Named in honour of the musician Prince, the success of Paisley Park provided rider Aidan Coleman, the jockey who once gave up the opportunity to ride the multiple Grade One winner Thistlecrack, with a first victory at the highest level after 94 attempts.

O’Keeffe believes the most likely explanation is the newly-installed padded hurdles at the Berkshire track, which are intended to enhance equine welfare still further.

“I am more certain that they were the issue – more than anything else,” said O’Keeffe, who has never lost faith in the aforementioned Colliver despite the jockey receiving some unwelcome and unwarranted criticism from so-called experts in the national broadcast media who seem to derive pleasure from singling out lesser-known riders for criticism.

“It was a surprise that he behaved that way, but horses surprise us all the time.

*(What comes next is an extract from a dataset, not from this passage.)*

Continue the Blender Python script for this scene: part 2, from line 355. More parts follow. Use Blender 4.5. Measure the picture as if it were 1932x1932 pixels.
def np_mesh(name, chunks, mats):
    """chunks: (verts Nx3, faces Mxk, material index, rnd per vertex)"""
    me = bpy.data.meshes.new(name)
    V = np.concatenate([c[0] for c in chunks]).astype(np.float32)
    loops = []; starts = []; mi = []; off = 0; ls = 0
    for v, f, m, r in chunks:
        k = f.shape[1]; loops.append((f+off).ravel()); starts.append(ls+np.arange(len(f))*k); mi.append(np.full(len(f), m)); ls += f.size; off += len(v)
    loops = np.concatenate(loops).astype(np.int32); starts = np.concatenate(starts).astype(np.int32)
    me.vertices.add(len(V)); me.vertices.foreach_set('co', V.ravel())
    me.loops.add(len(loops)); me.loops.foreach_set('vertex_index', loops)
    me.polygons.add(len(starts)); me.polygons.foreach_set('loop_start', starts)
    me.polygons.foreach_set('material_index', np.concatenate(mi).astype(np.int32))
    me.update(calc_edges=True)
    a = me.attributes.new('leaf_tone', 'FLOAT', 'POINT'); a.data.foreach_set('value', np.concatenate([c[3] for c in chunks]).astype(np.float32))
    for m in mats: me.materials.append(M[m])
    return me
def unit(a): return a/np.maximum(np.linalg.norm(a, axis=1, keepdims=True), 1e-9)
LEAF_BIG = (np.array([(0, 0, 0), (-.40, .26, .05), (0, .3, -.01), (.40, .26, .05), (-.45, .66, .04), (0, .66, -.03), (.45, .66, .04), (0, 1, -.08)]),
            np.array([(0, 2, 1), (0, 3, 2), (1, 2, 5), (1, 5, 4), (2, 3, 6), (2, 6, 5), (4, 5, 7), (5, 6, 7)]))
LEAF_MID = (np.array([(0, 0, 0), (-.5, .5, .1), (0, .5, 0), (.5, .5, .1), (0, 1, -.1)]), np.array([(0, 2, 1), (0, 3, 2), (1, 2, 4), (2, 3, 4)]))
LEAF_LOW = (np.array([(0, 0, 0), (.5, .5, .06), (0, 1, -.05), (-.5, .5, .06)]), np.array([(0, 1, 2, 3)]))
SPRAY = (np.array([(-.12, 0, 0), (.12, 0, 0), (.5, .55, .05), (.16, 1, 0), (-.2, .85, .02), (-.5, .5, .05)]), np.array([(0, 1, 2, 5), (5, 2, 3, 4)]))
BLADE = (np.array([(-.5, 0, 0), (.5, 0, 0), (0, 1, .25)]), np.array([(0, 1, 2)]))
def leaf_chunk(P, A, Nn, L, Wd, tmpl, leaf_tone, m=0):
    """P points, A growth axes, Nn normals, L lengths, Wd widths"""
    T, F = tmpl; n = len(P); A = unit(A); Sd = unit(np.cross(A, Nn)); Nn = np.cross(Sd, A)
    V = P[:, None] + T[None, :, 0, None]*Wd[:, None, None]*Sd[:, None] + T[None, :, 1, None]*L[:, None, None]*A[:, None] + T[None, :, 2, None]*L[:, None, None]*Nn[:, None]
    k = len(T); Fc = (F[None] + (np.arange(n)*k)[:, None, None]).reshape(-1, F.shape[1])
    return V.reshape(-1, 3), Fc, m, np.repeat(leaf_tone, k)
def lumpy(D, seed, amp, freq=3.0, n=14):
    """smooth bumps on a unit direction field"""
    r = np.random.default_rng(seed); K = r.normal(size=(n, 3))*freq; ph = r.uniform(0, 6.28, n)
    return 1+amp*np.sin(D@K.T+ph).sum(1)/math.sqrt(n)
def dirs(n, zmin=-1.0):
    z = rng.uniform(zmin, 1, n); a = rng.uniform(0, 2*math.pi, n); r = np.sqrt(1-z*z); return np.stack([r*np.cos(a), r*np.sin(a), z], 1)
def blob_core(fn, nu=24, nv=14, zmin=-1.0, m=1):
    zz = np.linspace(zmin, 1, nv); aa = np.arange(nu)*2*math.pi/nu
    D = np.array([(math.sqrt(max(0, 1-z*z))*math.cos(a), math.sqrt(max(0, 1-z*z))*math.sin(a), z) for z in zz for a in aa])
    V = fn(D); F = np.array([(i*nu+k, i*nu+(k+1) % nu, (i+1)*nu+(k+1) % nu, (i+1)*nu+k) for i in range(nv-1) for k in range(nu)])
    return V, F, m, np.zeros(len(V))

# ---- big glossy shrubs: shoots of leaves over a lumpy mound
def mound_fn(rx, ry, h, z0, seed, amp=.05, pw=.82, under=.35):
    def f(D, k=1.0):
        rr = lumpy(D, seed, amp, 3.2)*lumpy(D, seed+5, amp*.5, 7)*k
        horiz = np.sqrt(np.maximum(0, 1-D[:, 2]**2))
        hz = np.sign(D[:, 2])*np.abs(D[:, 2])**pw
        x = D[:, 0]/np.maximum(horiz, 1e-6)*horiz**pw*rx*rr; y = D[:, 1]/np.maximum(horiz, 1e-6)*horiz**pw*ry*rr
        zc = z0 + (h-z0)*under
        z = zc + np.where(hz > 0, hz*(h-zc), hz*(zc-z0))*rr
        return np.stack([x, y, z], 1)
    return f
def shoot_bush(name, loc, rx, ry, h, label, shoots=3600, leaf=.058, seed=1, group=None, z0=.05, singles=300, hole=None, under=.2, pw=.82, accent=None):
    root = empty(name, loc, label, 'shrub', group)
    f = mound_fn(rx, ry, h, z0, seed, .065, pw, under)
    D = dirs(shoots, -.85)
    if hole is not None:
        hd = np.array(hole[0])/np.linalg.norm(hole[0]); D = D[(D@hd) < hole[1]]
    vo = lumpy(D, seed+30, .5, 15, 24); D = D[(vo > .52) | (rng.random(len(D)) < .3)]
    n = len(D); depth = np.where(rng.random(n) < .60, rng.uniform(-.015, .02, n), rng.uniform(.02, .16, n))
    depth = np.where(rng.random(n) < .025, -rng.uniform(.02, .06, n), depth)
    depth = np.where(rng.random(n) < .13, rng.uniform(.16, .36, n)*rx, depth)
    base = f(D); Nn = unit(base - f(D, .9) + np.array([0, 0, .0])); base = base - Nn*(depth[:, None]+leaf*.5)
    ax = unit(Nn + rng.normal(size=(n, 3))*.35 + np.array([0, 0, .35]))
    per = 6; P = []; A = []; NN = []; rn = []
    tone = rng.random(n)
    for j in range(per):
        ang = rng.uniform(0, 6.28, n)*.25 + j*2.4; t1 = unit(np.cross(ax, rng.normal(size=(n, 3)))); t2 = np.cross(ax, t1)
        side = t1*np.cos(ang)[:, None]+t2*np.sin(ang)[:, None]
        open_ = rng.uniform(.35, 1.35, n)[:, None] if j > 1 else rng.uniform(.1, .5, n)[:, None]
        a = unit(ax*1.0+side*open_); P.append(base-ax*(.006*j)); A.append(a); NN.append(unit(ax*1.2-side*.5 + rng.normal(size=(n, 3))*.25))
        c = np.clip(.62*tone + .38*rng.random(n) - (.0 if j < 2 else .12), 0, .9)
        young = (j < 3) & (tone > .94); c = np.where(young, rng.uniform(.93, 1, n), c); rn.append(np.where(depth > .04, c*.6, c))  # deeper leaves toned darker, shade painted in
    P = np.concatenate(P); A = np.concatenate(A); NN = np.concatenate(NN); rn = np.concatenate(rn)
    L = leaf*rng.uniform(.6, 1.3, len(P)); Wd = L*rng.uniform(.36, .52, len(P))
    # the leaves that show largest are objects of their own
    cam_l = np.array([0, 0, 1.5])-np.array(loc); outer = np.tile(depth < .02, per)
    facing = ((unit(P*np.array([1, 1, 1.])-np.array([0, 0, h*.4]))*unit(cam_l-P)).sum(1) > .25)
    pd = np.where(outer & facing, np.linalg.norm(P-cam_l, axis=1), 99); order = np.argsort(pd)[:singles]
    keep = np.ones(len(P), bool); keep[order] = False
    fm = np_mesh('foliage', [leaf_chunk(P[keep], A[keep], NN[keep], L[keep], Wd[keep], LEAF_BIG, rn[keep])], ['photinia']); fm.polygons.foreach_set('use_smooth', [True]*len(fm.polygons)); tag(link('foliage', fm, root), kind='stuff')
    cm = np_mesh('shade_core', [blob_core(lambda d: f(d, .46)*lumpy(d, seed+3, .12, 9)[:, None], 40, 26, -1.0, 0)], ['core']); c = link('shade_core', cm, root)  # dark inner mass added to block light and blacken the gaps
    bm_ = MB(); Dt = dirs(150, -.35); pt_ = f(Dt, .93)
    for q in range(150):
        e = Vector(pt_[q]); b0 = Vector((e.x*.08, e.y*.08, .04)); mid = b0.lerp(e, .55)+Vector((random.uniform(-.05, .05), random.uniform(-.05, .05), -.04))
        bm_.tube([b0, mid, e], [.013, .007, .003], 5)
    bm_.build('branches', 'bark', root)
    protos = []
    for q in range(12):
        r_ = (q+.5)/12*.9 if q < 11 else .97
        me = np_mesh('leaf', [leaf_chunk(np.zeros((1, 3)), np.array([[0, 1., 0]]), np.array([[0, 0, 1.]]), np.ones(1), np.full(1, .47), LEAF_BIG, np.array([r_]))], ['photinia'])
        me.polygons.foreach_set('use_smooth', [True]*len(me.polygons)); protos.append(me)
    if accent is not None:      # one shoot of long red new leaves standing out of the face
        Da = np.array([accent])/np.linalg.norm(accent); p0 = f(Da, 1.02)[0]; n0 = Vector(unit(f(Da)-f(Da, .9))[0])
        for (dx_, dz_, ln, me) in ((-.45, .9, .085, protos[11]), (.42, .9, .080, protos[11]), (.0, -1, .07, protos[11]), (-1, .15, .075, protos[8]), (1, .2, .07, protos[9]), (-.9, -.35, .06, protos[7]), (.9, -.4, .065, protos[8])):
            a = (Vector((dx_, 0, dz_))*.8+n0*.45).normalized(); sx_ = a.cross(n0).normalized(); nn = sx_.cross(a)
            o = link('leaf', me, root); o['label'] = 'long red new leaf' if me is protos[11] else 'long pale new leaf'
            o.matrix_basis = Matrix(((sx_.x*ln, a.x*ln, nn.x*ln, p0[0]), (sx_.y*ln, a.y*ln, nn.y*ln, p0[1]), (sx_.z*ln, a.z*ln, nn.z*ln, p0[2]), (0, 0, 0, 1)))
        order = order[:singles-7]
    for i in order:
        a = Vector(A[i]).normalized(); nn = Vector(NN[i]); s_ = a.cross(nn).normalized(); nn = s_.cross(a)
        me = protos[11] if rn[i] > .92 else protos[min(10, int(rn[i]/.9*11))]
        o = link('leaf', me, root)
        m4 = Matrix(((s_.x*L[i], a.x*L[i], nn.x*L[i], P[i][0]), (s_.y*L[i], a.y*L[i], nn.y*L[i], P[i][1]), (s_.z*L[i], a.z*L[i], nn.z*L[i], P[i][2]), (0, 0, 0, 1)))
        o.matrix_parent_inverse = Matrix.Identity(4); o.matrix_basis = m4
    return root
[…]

“What happened was a slight shock, but trainers and other people were telling me they’ve seen other horses react like that.”

The solution, says the trainer, was plenty of hurdling practice to get back the horse’s confidence, a strategy that appears to be working for Sam Spinner who, nevertheless, is likely to switch to larger obstacles next season.

“We have had to do fairly intensive schooling to restore his confidence,” added O’Keeffe.

“However, his last two schooling sessions before the Cleeve were electric and he still loves the game. We still need to get to the Stayers’ Hurdle fit and healthy.

“We have a lot of ground to make up – I can’t tell you how impressed I was with Paisley Park.

“But so much can happen between now and then, and then there is what happens on the day. We were the beaten favourite last year.”